Grand theft Chicago

RANDY SPORTAK -- Sun Media

, Last Updated: 9:22 AM ET

CHICAGO -- This season's momentum was appearing to possibly be gone for good with the first two games of this road trip.

The game's momentum was also going against the Calgary Flames the way their first period played out against the Chicago Blackhawks yesterday.

Talk about a perfect time for Jarome Iginla to pull out his Captain Fantastic routine.

The Flames, in need of a boost with the game tied 1-1, received just that shortly after the intermission when Iginla created a breakaway for himself by stealing the puck at his own blueline and scoring to break open the game en route to a 4-2 victory yesterday afternoon in the Windy City.

"I stole the puck there, but those don't happen every day," Iginla said with a shrug on the play that led to his 45th tally of the season.
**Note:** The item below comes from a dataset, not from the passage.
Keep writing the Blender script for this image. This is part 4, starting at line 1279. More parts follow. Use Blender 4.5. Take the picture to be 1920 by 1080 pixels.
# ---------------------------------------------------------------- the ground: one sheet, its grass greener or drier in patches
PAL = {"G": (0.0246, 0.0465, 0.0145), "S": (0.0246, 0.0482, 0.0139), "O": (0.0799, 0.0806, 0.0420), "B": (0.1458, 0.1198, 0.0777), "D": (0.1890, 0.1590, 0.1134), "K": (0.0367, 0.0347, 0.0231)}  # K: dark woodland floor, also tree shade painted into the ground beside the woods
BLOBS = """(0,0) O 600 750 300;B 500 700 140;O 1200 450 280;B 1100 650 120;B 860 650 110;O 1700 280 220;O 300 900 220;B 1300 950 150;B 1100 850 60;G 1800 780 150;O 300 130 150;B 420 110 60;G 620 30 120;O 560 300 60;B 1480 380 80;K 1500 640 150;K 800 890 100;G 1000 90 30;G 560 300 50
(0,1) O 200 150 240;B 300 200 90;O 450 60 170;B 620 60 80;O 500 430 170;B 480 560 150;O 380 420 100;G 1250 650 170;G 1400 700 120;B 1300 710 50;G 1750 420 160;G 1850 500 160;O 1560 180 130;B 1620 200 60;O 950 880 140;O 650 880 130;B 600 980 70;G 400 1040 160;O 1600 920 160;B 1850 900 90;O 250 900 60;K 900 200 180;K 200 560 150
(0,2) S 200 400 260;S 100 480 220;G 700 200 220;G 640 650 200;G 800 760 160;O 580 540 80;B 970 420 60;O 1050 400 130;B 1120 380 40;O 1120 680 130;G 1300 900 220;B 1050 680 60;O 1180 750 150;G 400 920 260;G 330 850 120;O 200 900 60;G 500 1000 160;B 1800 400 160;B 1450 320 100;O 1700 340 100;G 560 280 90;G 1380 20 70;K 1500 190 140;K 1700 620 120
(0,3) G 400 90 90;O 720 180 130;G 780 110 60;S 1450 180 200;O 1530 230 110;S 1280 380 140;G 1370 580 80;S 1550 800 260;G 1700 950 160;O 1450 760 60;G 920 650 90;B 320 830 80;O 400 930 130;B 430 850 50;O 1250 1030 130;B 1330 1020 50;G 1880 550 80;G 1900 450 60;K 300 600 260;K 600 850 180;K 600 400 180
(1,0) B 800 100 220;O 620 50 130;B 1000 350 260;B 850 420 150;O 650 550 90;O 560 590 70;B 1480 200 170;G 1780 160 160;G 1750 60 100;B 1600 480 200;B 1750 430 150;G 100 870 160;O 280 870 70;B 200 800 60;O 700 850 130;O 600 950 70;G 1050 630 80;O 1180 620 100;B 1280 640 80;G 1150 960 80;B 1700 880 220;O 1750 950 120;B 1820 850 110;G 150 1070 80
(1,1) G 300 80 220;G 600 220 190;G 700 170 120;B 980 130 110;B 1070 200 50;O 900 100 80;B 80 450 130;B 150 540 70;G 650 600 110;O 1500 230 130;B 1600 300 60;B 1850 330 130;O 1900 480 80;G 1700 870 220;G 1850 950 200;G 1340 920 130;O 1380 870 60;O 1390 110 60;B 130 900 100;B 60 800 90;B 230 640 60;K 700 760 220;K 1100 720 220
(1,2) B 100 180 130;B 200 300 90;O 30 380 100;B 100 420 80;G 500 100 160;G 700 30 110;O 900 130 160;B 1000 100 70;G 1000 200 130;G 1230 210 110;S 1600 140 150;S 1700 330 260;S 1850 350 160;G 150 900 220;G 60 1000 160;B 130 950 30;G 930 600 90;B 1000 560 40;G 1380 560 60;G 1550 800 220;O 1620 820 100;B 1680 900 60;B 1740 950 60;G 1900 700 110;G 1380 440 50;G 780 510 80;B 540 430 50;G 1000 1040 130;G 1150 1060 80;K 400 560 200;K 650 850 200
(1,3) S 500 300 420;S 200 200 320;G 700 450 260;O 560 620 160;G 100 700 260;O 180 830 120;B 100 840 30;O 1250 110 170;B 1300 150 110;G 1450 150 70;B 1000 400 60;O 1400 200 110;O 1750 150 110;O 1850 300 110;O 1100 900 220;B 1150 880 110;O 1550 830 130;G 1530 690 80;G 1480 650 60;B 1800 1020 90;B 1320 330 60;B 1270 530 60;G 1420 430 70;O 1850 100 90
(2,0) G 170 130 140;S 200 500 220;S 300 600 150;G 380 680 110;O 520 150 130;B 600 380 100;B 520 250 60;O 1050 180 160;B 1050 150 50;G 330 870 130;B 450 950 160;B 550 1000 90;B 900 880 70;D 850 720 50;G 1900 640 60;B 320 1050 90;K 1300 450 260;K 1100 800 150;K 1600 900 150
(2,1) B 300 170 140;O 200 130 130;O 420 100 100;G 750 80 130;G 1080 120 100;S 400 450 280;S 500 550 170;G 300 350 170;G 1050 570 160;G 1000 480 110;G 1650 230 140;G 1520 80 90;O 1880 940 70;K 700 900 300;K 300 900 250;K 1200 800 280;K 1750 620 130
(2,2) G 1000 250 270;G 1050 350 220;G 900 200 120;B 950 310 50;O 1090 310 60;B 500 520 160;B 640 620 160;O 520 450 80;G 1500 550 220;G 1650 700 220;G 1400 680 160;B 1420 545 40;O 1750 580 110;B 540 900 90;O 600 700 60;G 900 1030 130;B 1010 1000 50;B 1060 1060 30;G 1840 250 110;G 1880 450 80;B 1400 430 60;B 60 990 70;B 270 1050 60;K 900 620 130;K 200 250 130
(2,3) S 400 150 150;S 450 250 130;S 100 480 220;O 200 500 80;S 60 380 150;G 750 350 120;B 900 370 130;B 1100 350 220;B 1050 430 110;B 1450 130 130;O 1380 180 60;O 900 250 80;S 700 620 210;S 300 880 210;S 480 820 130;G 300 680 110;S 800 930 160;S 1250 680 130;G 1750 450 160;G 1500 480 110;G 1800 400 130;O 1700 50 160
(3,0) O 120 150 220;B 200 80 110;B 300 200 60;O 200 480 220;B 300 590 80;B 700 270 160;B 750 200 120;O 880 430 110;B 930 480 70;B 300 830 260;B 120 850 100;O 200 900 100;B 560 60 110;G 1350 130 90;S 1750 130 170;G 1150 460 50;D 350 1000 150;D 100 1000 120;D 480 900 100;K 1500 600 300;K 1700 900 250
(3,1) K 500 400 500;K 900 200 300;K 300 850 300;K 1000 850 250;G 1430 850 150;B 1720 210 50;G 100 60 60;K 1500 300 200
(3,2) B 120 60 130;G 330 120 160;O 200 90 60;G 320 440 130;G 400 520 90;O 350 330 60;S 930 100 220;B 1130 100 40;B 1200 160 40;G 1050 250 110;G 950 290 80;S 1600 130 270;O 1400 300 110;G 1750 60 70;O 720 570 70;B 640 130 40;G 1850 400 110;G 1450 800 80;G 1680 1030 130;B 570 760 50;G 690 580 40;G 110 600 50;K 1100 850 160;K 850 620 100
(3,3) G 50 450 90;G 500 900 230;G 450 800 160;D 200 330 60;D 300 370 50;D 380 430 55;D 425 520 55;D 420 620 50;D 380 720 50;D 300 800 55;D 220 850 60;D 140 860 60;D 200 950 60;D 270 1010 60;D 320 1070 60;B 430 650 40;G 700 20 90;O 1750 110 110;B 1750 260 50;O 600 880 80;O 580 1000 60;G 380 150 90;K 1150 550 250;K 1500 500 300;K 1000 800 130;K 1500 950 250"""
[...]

"I happened to guess right, to read that play. They go d-to-d a lot to spread you out, and that one I just happened to guess right. It was sure nice, the beginning of the second period, to get that. And then we followed it up."

They followed it up with two goals, which snapped the club's two-game losing streak on what was looking like a road trip out of the playoffs.

Kristian Huselius and Dion Phaneuf also tallied in the second period to give the Flames a three-goal lead in front of a sellout crowd of 20,717 at the United Center.

The Blackhawks frantically pushed to draw back, and made it a two-goal game on Robert Lang's early third-period goal, but after failing to hold leads against Washington and Atlanta in the first two parts of this road swing, the Flames shut the door, thanks in big part to goaltender Miikka Kiprusoff.

"These games are difficult in any environment, but they were really pumped up because they had the sell-out. I'm sure that would energize a young group like that," said Flames head coach Mike Keenan. "Scoring early in both periods makes a big difference, particularly if there is momentum they may have gained. We took it away."

As expected considering the failures that preceded the matinee, the Flames had a fast start before a raucous crowd and were rewarded for it when former Blackhawk Adrian Aucoin drilled a powerplay goal before the two-minute mark.

But the Hawks, their season pretty much on the line sitting seven points back of a playoff spot with 10 games left, weren't ready to go gently.

Just past the midway point of the opening frame, Jonthan Toews -- one of Chicago's super rookies -- drew the hosts even with a powerplay goal of his own.

The shot clock read 9-5 in Calgary's favour after the opening frame, but it was obvious the young Blackhawks were holding the momentum. Nice timing for Iginla, on a torrid scoring pace of late, to step forward.

"Absolutely. He's come up with some big goals for us all year," said forward Owen Nolan. "We're an older team and we should know by now one goal doesn't change the game. We've got to continue to play the same type of hockey: Physical, get the puck deep and stay with the same things. (The Hawks are) a young team, they will make mistakes, so you have to capitalize on them."

Still, the Blackhawks didn't go away completely, firing 17 third-period shots.

"If you're implying we played poorly, I don't think we did," Keenan said. "We knew, they were going to stretch their offensive players to the far blueline, which they did."

Calgary (37-25-10) pulled in a three-way tie with Minnesota and Colorado for the Northwest Division lead, while Chicago (34-32-7) saw its playoff hopes all but mathematically die. Not that any Flames feel guilty.

"We're in no position to say we don't need the points as much as they need them," said left-winger Alex Tanguay. "We're in no way sure of a playoff spot, so we're battling for the same thing as they are.

"We still have a chance to battle for first in the division, which would mean home-ice advantage for the first round of the playoffs."